2009 Fall WRITING 20-18

Bulletin Course Description
Instruction in the complexities of producing sophisticated academic argument, with attention to critical analysis and rhetorical practices. Instructor: Staff
(Instructor named in bulletin description above may not be current. For current instructor, see listing below.)

Title WHAT'S REAL ABOUT TRUE CRIME?
Department WRITING
Course Number2009 Fall 20
Section Number 18
Primary Instructor Odendahl-James,Jules
Prerequisites


Synopsis of course content
True? Crime: (De)Composing Forensic Investigation

Writing in this course will explore the question of evidence both in relationship to the investigation of violent crime and the composition of academic analysis. Specifically you will focus on, in the words of Wendy Lesser, “the increasingly blurry borderline between real murder and fictional murder, between murder as news and murder as art, between event and story” (Pictures at an Execution 1). The genre of “true crime” provides the course with a specific example of the permeability of the boundaries Lesser describes. This genre also crosses mediums: court transcripts, newspapers, magazines, books, television news, even television and feature-length docudramas. Such mutation allows you to examine how the context surrounding facts and documents change their meaning, confounding any notion of the inherent authenticity of material evidence.

We will also examine how the explosion of forensic science techniques and narratives influence the collection, presentation, and explanation of physical evidence. The Greek physician, Antistius, who examined the corpse of Julius Caesar to determine which of the twenty-three stab wounds produced the fatal injury, has been called one of the earliest “forensic” detectives. He receives this designation because he took an empirical approach to analyzing the victim and because announced his findings “before the forum,” offering a compelling story of what happened. With this ancestry, one can see the links between vision, speech, narrative, and materiality at the root of the term “forensic.” Today, these connections are perpetuated and extended in mass market publications which use “true crime” stories and myriad scientific technologies to reiterate the infallibility of forensic scientists and their findings. Such certainty is demonstrated in the oft-quoted CSI slogan: “people lie, evidence doesn’t.”

Course texts (which will include cultural/media studies scholarship, true-crime narratives, and news reporting) will provide the historical and theoretical framework for two major writing projects. 1. An analysis of the shifting narratives of a true-crime case (of your own selection) as it is covered by different media: local newspaper, local television broadcast, national newspaper, national news magazine, true crime novel, national news television program, prime-time television show, feature-length documentary or docudrama. The final product for project 1 will be a paper, about 10-12 pages in length. 2. An analysis of the visual rhetoric employed by forensic “textbooks” geared to a general readership. The final product for project 2 will be a collaborative piece exploring alternative writing forms (e.g. a Wiki, Blog, or Museum exhibition catalog) that specifically engage visual images.

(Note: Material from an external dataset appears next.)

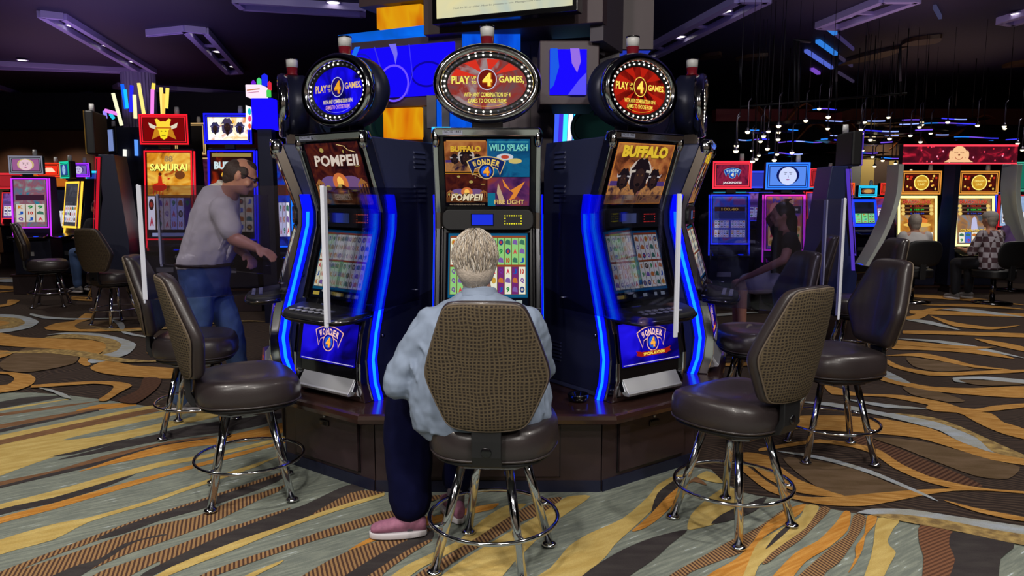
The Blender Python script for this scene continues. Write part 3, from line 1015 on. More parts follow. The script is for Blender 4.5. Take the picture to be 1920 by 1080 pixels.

Each project will follow progressive writing steps. Students will work collaboratively as part of an active revision process that is the heart of academic scholarship. There will be short writing assignments due each class period; students will present their written work on these days, to jumpstart our discussions about how evidence is proffered within course readings.

CAUTION: Crime novelist Barbara Wilson has noted that the investigators take an “active role concerning death.” Such a role requires interaction with graphic depictions of both the human body and the human capacity for violence. Some course materials may be considered gruesome, even horrific. Take your own personal comfort into consideration before enrolling.